**Task directions**: Reproduce the listing exactly, with no pictures in your copy.

%%

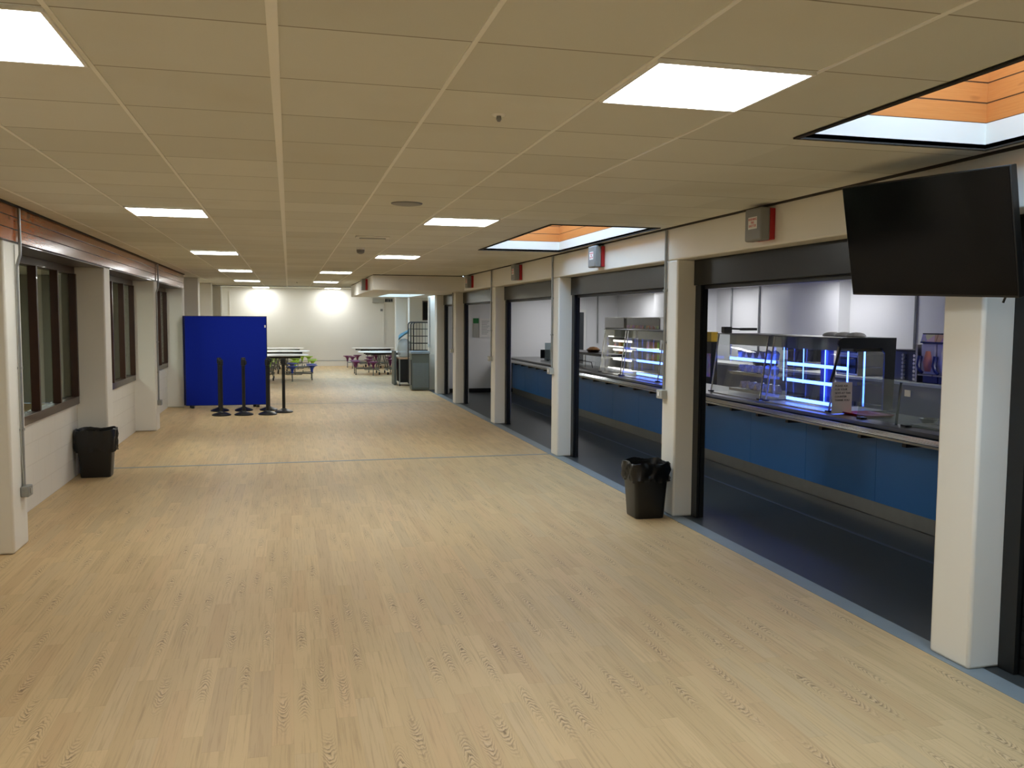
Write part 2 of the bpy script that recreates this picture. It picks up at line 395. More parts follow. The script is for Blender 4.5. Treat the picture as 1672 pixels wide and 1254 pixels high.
# timber fascia and its soffit
fb = MB()
for k in range(3): fb.box(-2.118, -2.095, YB, 19.42, 2.462+k*.0967+(.003 if k else 0), 2.462+(k+1)*.0967-.003)
fb.box(-2.119,-2.105,YB,19.41,2.464,H-.001); trim(fb, M['orange'], .003)
trim(MB().box(-2.45, -2.12, 8.0, 11.4, 2.45, 2.468).box(-2.45,-2.12,11.75,15.4,2.45,2.468).box(-2.45,-2.12,15.75,19.35,2.45,2.468), M['darkwood'])
struct('wall_left', MB().box(XW, -2.12, YB, 7.6, 2.47, H).box(XW,-2.12,8.0,11.4,2.47,H).box(XW,-2.12,11.75,15.4,2.47,H).box(XW,-2.12,15.75,19.35,2.47,H), M['wall'])
for i, (a, b) in enumerate(((8.0,11.4),(11.75,15.4),(15.75,19.35))):
    w = struct('window_%d' % (5+i), MB().box(-2.56,-2.425,a,b,.84,.93).box(-2.56,-2.44,a,b,2.37,2.45), M['darkwood'], .004)
    n = 4; L = b-a-.06
    pm = [a+.03+L*k/n for k in range(n+1)]
    for y in pm: mk('post', MB().box(-2.50,-2.42,y-.025,y+.025,.93,2.37), M['darkwood'], w, .003)
    for y0, y1 in zip(pm, pm[1:]): mk('pane', MB().box(-2.506,-2.50,y0-.02,y1+.02,.93,2.37), M['winglass'], w)
# room seen through the windows
struct('wall_left', MB().box(-6.0,-5.85,6.0,21.0,0,2.8).box(-5.85,-2.6,5.9,6.0,0,2.8).box(-5.85,-2.75,20.9,21.0,0,2.8), M['gcool'])
struct('pillar', MB().box(-5.85,-5.4,9.2,9.7,0,2.8).box(-5.85,-5.4,12.8,13.4,0,2.8), M['wall'])
struct('floor', MB().box(-5.85,-2.6,6.0,20.9,-.1,-.001), M['floor'])
struct('ceiling', MB().box(-5.85,-2.6,6.0,20.9,2.75,2.8), M['tbar'])
# ------------------------------------------------------------------ kitchen shell
struct('wall_kitchen', MB().box(8.4,8.6,YB,22.0,0,2.6).box(8.2,8.4,12.0,13.4,0,2.5).box(8.15,8.4,16.4,19.0,0,2.5), M['wallcool'])
struct('wall_kitchen', MB().box(3.9,8.6,22.0,22.15,0,2.6), M['wallcool'])
struct('baseboard_kitchen', MB().box(3.92,6.0,21.97,22.0,0,.1), M['blackmatt'])
d = struct('door_1', MB().box(6.86,7.52,21.95,21.99,0,2.12), M['white'])
mk('door_panel', MB().box(6.93,7.45,21.935,21.95,.02,2.05), M['dark'], d); mk('handle', MB().tube([(6.99,21.93,1.02),(6.99,21.89,1.02),(7.1,21.89,1.02)],.009), M['chrome'], d)
# ------------------------------------------------------------------ ceiling lights
def light_proto(name, sx, sy, mat, label, grp, loc):
    t = thing(name, label, 'ceiling light', loc, 0, grp)
    f = .012
    mk('frame', MB().box(0,sx,0,f,-.012,0).box(0,sx,sy-f,sy,-.012,0).box(0,f,f,sy-f,-.012,0).box(sx-f,sx,f,sy-f,-.012,0), M['tbar'], t)
    mk('diffuser', MB().box(f,sx-f,f,sy-f,-.008,-.001), mat, t); return t
G1 = 'square light panels in the corridor ceiling'
p = light_proto('ceiling_light', .6, .58, M['panel'], 'square white light panel cut off by the top left corner of the photo', G1, (-1.262, 2.815, H-.001))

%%

**Full answer**:
Write part 2 of the bpy script that recreates this picture. It picks up at line 395. More parts follow. The script is for Blender 4.5. Treat the picture as 1672 pixels wide and 1254 pixels high.
# timber fascia and its soffit
fb = MB()
for k in range(3): fb.box(-2.118, -2.095, YB, 19.42, 2.462+k*.0967+(.003 if k else 0), 2.462+(k+1)*.0967-.003)
fb.box(-2.119,-2.105,YB,19.41,2.464,H-.001); trim(fb, M['orange'], .003)
trim(MB().box(-2.45, -2.12, 8.0, 11.4, 2.45, 2.468).box(-2.45,-2.12,11.75,15.4,2.45,2.468).box(-2.45,-2.12,15.75,19.35,2.45,2.468), M['darkwood'])
struct('wall_left', MB().box(XW, -2.12, YB, 7.6, 2.47, H).box(XW,-2.12,8.0,11.4,2.47,H).box(XW,-2.12,11.75,15.4,2.47,H).box(XW,-2.12,15.75,19.35,2.47,H), M['wall'])
for i, (a, b) in enumerate(((8.0,11.4),(11.75,15.4),(15.75,19.35))):
    w = struct('window_%d' % (5+i), MB().box(-2.56,-2.425,a,b,.84,.93).box(-2.56,-2.44,a,b,2.37,2.45), M['darkwood'], .004)
    n = 4; L = b-a-.06
    pm = [a+.03+L*k/n for k in range(n+1)]
    for y in pm: mk('post', MB().box(-2.50,-2.42,y-.025,y+.025,.93,2.37), M['darkwood'], w, .003)
    for y0, y1 in zip(pm, pm[1:]): mk('pane', MB().box(-2.506,-2.50,y0-.02,y1+.02,.93,2.37), M['winglass'], w)
# room seen through the windows
struct('wall_left', MB().box(-6.0,-5.85,6.0,21.0,0,2.8).box(-5.85,-2.6,5.9,6.0,0,2.8).box(-5.85,-2.75,20.9,21.0,0,2.8), M['gcool'])
struct('pillar', MB().box(-5.85,-5.4,9.2,9.7,0,2.8).box(-5.85,-5.4,12.8,13.4,0,2.8), M['wall'])
struct('floor', MB().box(-5.85,-2.6,6.0,20.9,-.1,-.001), M['floor'])
struct('ceiling', MB().box(-5.85,-2.6,6.0,20.9,2.75,2.8), M['tbar'])
# ------------------------------------------------------------------ kitchen shell
struct('wall_kitchen', MB().box(8.4,8.6,YB,22.0,0,2.6).box(8.2,8.4,12.0,13.4,0,2.5).box(8.15,8.4,16.4,19.0,0,2.5), M['wallcool'])
struct('wall_kitchen', MB().box(3.9,8.6,22.0,22.15,0,2.6), M['wallcool'])
struct('baseboard_kitchen', MB().box(3.92,6.0,21.97,22.0,0,.1), M['blackmatt'])
d = struct('door_1', MB().box(6.86,7.52,21.95,21.99,0,2.12), M['white'])
mk('door_panel', MB().box(6.93,7.45,21.935,21.95,.02,2.05), M['dark'], d); mk('handle', MB().tube([(6.99,21.93,1.02),(6.99,21.89,1.02),(7.1,21.89,1.02)],.009), M['chrome'], d)
# ------------------------------------------------------------------ ceiling lights
def light_proto(name, sx, sy, mat, label, grp, loc):
    t = thing(name, label, 'ceiling light', loc, 0, grp)
    f = .012
    mk('frame', MB().box(0,sx,0,f,-.012,0).box(0,sx,sy-f,sy,-.012,0).box(0,f,f,sy-f,-.012,0).box(sx-f,sx,f,sy-f,-.012,0), M['tbar'], t)
    mk('diffuser', MB().box(f,sx-f,f,sy-f,-.008,-.001), mat, t); return t
G1 = 'square light panels in the corridor ceiling'
p = light_proto('ceiling_light', .6, .58, M['panel'], 'square white light panel cut off by the top left corner of the photo', G1, (-1.262, 2.815, H-.001))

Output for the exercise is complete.